Nonkonformista napisał(a):Jest coś takiego w języku, co nazywamy analogią.
Występuje toto szczególnie w gramatyce, ale w ortografii również ma miejsce.
Skoro nie powiesz/napiszesz: Ci daję prezent, to z jakiej racji miałbyś napisać/powiedzieć: Mi dajesz prezent? I jeśli akcent zdaniowy cię nie przekonuje, to może przekona cię owa analogia.
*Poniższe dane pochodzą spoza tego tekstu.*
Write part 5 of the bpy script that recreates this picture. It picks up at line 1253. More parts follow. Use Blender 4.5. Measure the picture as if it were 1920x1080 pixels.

Inaczej tego wytłumaczyć się nie da.
o tym akcencie chciałbym coś więcej poczytać (mówiłeś, że już to tłumaczyłeś, ale w tym wątku jest ponad 1k postów, więc będę wdzięczny za wskazanie tego jednego), bo na razie tylko na szybko przejrzałem to, co na początku google - i póki co wygląda mi to na zabawkę ortodoksów, bo praktycznego uzasadnienie krytykowanie "mi się" nie ma. (tzn. sam bym nie użył "mi" na początku zdania [bo zwyczajnie mi to nie pasuje], np. w tym twoim przykładzie z analogii po prostu bym użył innego szyku ["dajesz mi prezent?"], ale czy to jakikolwiek problem, jeśli ktoś tak robi? komunikat staje się niezrozumiały? ekonomia języka jest zaburzona? czy wreszcie pod względem estetycznym to "źle wygląda"? to ostatnie to w sumie nieco subiektywne kryterium, ale skoro "mi" wypiera "mnie" to można powiedzieć, że jednak większości osób odpowiada ta pierwsza forma.)
....jak łatwo wywołać echo w pustych głowach.